Selasa, Mei 05, 2015

? . . .


Mungkin sesungguhnya kamu tercipta sebagai peredam amarah, sebagai penyejuk hati yang sering panas, atau sebagai penjaga raga yang masih terombang ambing kesensitifan. Semua adalah hadiah luar biasa dari Tuhan dan aku sangat bersyukur atas semuanya. Dipertemukan lalu dibersamakan dalam satu jalan yang beriring senyum dan kecup. Tetapi logikaku masih takut untuk berbagi cerita. Ketidaksanggupan menjadi sandungan untuk jujur dan terbuka. Takut beberapa kali membuat lidah berubah kalu dan tidak berdaya, diikuti mata yang kemudian tidak berani menatap, dan terakhir disetujui napas yang tiba-tiba menjadi berat.

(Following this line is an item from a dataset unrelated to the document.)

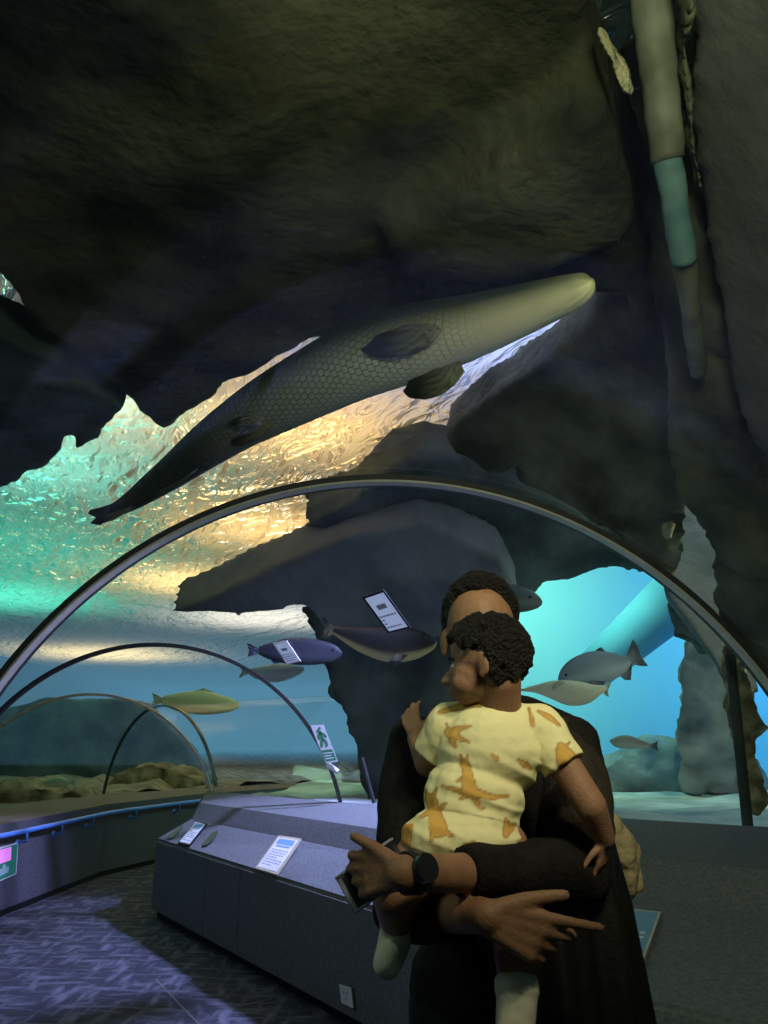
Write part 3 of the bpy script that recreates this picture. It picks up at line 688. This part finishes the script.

Bagaimana jika di depan tatapmu aku masih dikuasai amarah dan hati yang panas? Bagaimana jikalau kacau dalam ragaku malah membuatmu meneteskan air mata? aku tidak berani membayangkannya. Aku juga tidak berani melihat ke depan dimana kita berada di persimpangan kemudian memilih jalan berbeda yang tidak akan ada temu lagi di ujungnya nanti. Sampai detik ini interval masih menjadi pilihan terbaik menurutku. Terlalu egois jika baikmu justru dijadikan pelampiasan kesal dan amarah. Meski rindu terus hadir dan kadang menyiksa, tetapi setidaknya aku tidak menghadiahkan bentakan untuk jiwamu yang lembut. Dari jauh aku masih bisa melihatmu tersenyum dan ceria meski mungkin terkadang samar. Satu kesimpulan yang tersirat dari sedikit curahanku bahwasanya aku takut kehilangan kamu akibat bodohku yang tidak bisa mengendalikan emosi.